Me, I go out of my way to get an infrastructure engineer / data engineer hired early on. Also, I have worked as an engineer, so I tend to do a lot of the "hard" stuff most software engineers struggle with early on, if applicable. Eg, at one job I wrote a compression format to reduce battery drain on our devices that were collecting data.
Most data scientists struggle when it comes to CS/engineering skills (4/5th of them), so it's not uncommon for them early one while the pipes are being built to do data analyst and BI work. BI work to automate reports, which management loves, and DA work to show some amazing future service the company might be able provide to its customers. It's selling the sun and the moon really, but it gets management inspired, and helps them know what data to collect. It's not unheard of to need a minimum of two years of collected data before building a model that can be deployed becomes feasible.

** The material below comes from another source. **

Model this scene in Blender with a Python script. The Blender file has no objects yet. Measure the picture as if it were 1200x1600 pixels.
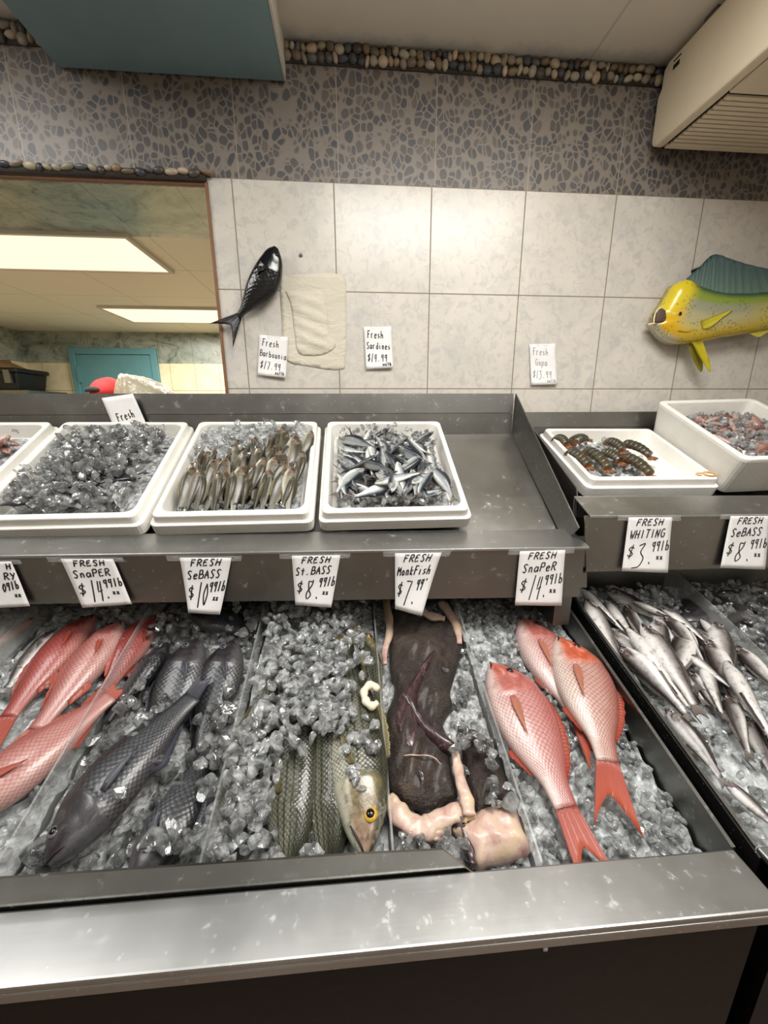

This can be hard on the data scientist, because there is a lot of down time before that. Many get fired during this time even when they're doing a good job. They have to wear multiple hats, but it's analyst roles (like BI work). Technically a data scientist is a kind of analyst, not engineer, so it makes sense that wearing multiple hats for them tilts in the analyst direction, not the engineering direction.
I've been writing code since I was 8 years old, so I'm one of the unusual ones that tilts in the engineering direction, but I think it is unreasonable to expect that from the average data scientist. Let them do what they do best, and hire someone else who can round everything out and you'll be in a good place. Unicorns aside, you'll need a minimum of two professionals for a data project to succeed.